Clifford Jordan: Four Classic Albums

Rating: ★★★★

Record and Artist Details

Label:

Avid

February/2020

Almost all the sleeve-note writers on the original albums here make something of Jordan's apparent Sonny Rollins influence. Listened to now, with a dash of hindsight, he sounds less budget-Sonny than deluxe-individual. There's no way anyone could mistake his muted, slightly choppy delivery for, say, Junior Cook or Hank Mobley, the two tenors who bookend him in the tenor lineage of the Horace Silver quintet. The opening, eponymous Blue Note is a set typical of its time, with a phalanx of young bloods (Lee Morgan, Curtis Fuller et al.) running the usual gamut from blues to Broadway.

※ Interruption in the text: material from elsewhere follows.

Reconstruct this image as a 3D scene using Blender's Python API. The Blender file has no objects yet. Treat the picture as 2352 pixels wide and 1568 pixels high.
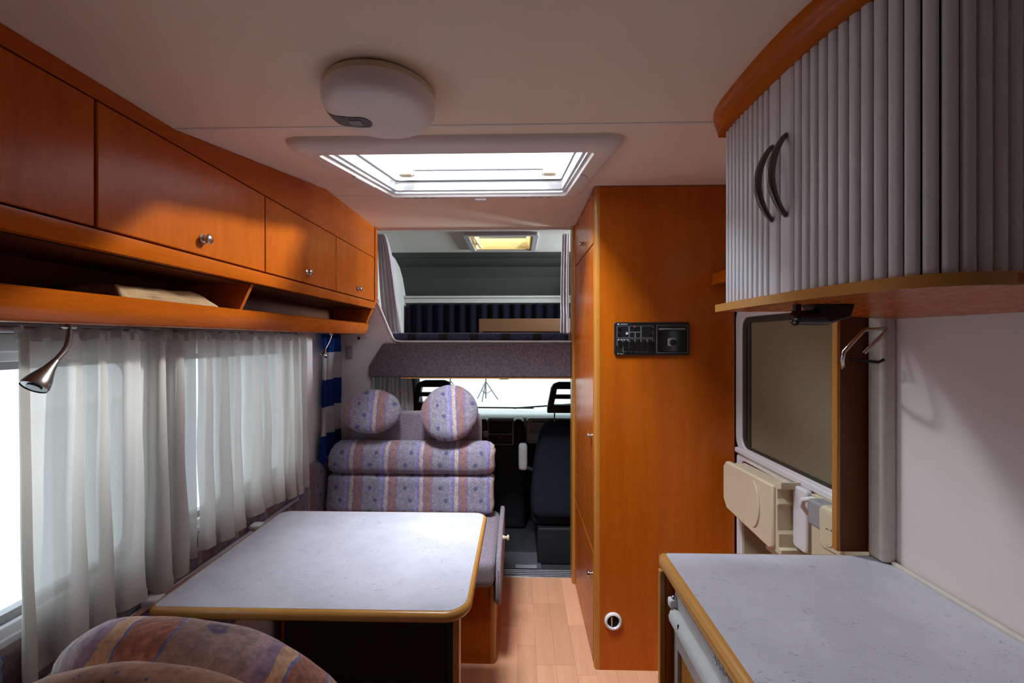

Blowing In From Chicago yokes him with fellow Windy City tenor John Gilmore – in hard bop rather than outer-space mode – in front of a rhythm section that might have unseated a lesser frontline: Horace Silver, Curly Russell and Art Blakey. It's probably the strongest of the Blue Note's, the later Cliff Craft, with Jordan's fellow Silverite Art Farmer, having an air of hasty preparation to it. The real gem, however, is the saxophonist's 1962 set for Jazzland, Bearcat, the only quartet session heard here, which shows how Jordan was determined to stamp his own identity on a format that was elsewhere becoming the signature property of one J. Coltrane. Jordan was altogether more Janus-faced than Coltrane though: throughout these sets there are some decidedly old-school song choices (‘Sophisticated Lady’, ‘Beyond The Blue Horizon’), as well as suggestions of what was to come (the young J.C. Moses appears on Bearcat). Very generously timed (one disc runs to nearly 82 minutes) and cleanly remastered, this twofer makes an ideal introduction to a player who may be an unfamiliar name to younger listeners.